■ Instructions for the task ■
Without the pictures, extract every line from the start of the material to the line containing "COL = sc.collection", both ends included.

■ Given data ■
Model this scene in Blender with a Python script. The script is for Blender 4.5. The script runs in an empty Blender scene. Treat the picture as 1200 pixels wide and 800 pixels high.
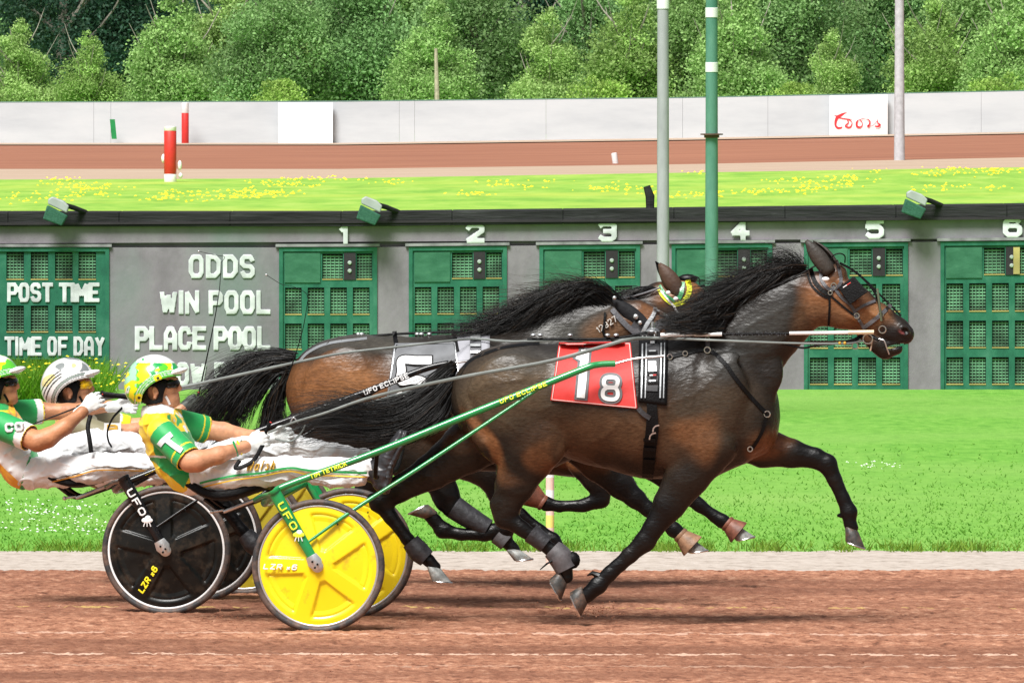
import bpy, math, random
import numpy as np
from mathutils import Vector, Matrix, noise as mnoise
R = math.radians
sc = bpy.context.scene
COL = sc.collection

# ------------------------------------------------------------------ camera, sky, sun, exposure
FPX, CAMH, HOR = 11550.0, 2.95, 60.0         # focal length in px of a 1200 px wide frame, eye height, horizon row
cam_d = bpy.data.cameras.new('camera')
cam = bpy.data.objects.new('camera', cam_d); COL.objects.link(cam)
cam.location = (0, 0, CAMH); cam.rotation_euler = (R(90), 0, 0)
cam_d.sensor_width = 36.0; cam_d.lens = FPX / 1200 * 36.0
cam_d.shift_y = -(400 - HOR) / 1200
cam_d.clip_start = 1.0; cam_d.clip_end = 6000
sc.camera = cam
SUN_EL, SUN_AZ = 56.0, 205.0                  # azimuth of the sun, degrees clockwise from +Y (behind the camera)
w = bpy.data.worlds.new("World"); sc.world = w; w.use_nodes = True
nt = w.node_tree; bg = nt.nodes['Background']
sky = nt.nodes.new('ShaderNodeTexSky'); sky.sky_type = 'NISHITA'; sky.sun_disc = False
sky.sun_elevation = R(SUN_EL); sky.sun_rotation = R(SUN_AZ); sky.dust_density = 4.0; sky.air_density = 1.0; sky.ozone_density = 1.0
hs = nt.nodes.new('ShaderNodeHueSaturation'); hs.inputs['Saturation'].default_value = 0.25
nt.links.new(sky.outputs[0], hs.inputs['Color']); nt.links.new(hs.outputs[0], bg.inputs['Color'])
bg.inputs['Strength'].default_value = 0.062
sd = bpy.data.lights.new('sun', 'SUN'); sd.energy = 3.7; sd.angle = R(22); sd.color = (1.0, 0.985, 0.955)
sun = bpy.data.objects.new('sun', sd); COL.objects.link(sun)
az, el = R(SUN_AZ), R(SUN_EL)
sdir = Vector((math.sin(az) * math.cos(el), math.cos(az) * math.cos(el), math.sin(el)))
sun.rotation_euler = sdir.to_track_quat('Z', 'Y').to_euler()
sun.location = (0, 0, 60)
sc.view_settings.view_transform = 'Standard'; sc.view_settings.look = 'None'
sc.view_settings.exposure = 0.60; sc.view_settings.gamma = 1.0

# ------------------------------------------------------------------ helpers
def W(px, py, Y):
    return np.array([(px - 600) * Y / FPX, Y, CAMH - (py - HOR) * Y / FPX])
def GY(py): return FPX * CAMH / (py - HOR)     # distance of the flat ground seen on that row

class Frame:
    def __init__(s, ox, oy, yaw):
        s.ox, s.oy, s.c, s.s = ox, oy, math.cos(yaw), math.sin(yaw); s.k = oy / FPX; s.yaw = yaw
    def L(s, px, py, lat=0.0):
        q = (px - 600) / FPX
        x = (q * (s.oy + lat * s.c) - s.ox - lat * s.s) / (s.c + q * s.s)
        Y = s.oy - x * s.s + lat * s.c
        return np.array([x, lat, CAMH - (py - HOR) * Y / FPX])
    def inv(s, v):
        X = s.ox + v[:, 0] * s.c + v[:, 1] * s.s; Y = s.oy - v[:, 0] * s.s + v[:, 1] * s.c
        return 600 + FPX * X / Y, HOR + (CAMH - v[:, 2]) * FPX / Y
    def place(s, o): o.location = (s.ox, s.oy, 0); o.rotation_euler = (0, 0, -s.yaw)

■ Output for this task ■
Model this scene in Blender with a Python script. The script is for Blender 4.5. The script runs in an empty Blender scene. Treat the picture as 1200 pixels wide and 800 pixels high.
import bpy, math, random
import numpy as np
from mathutils import Vector, Matrix, noise as mnoise
R = math.radians
sc = bpy.context.scene
COL = sc.collection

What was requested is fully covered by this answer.